OTTAWA - The Harper government said controversy surrounding hacked e-mails of climate scientists doesn't change its concern about global warming or its position heading into a major international summit this month in Copenhagen.

Environment Minister Jim Prentice said it was unfortunate that a prominent scientist was forced to resign because of revelations in the e-mails, but the government still believes the science is clear that human activity is causing climate change.

"We're all interested in getting to the bottom of that, finding out exactly what happened," Mr. Prentice said after the daily question period in the House of Commons. "It does not change the position of Canada relative to the Copenhagen agreement and the Copenhagen thoughts. The science overall is relatively clear on all of this and as a conservationist and as a responsible environmental steward Canada wants to see carbon emissions reduced."

Governments and scientists around the world have reached a consensus that human activity is causing greenhouse gas emissions that are heating up the atmosphere and threatening major impacts to the planet's ecosystems.

But some skeptics have claimed that the leaked e-mails which were anonymously posted online last month suggest a planetwide conspiracy to suppress evidence and block research that proposes alternative theories.

Phil Jones, the head of the climate research unit at the University of East Anglia, resigned earlier this week pending an investigation because of suggestions in the e-mails that researchers were trying to hide data and get rid of material that would be subject to a Freedom of Information request.

Mr. Prentice said that the revelations suggest that "something quite inappropriate" appears to have happened at the University of East Anglia, but this does not change the importance of reaching an agreement in Copenhagen to fight climate change.

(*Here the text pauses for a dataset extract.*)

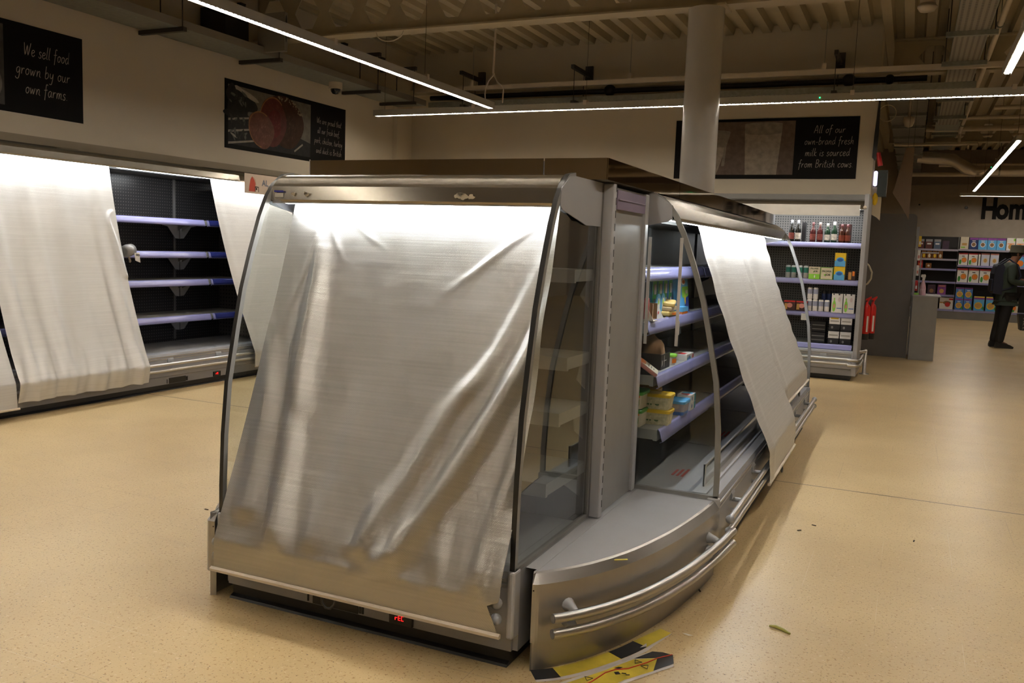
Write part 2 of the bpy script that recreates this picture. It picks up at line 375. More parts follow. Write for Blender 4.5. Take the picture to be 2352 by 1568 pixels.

http://www.nationalpost.com/news/story.html?id=2295516
 

Steve

Well-known member
global temperature measurements of the Earth's lower atmosphere obtained from satellites reveal no definitive warming trend over the past two decades. The slight trend that is in the data actually appears to be downward. The largest fluctuations in the satellite temperature data are not from any man-made activity, but from natural phenomena such as large volcanic eruptions from Mt. Pinatubo, and from El Niño. So the programs which model global warming in a computer say the temperature of the Earth's lower atmosphere should be going up markedly, but actual measurements of the temperature of the lower atmosphere reveal no such pronounced activity.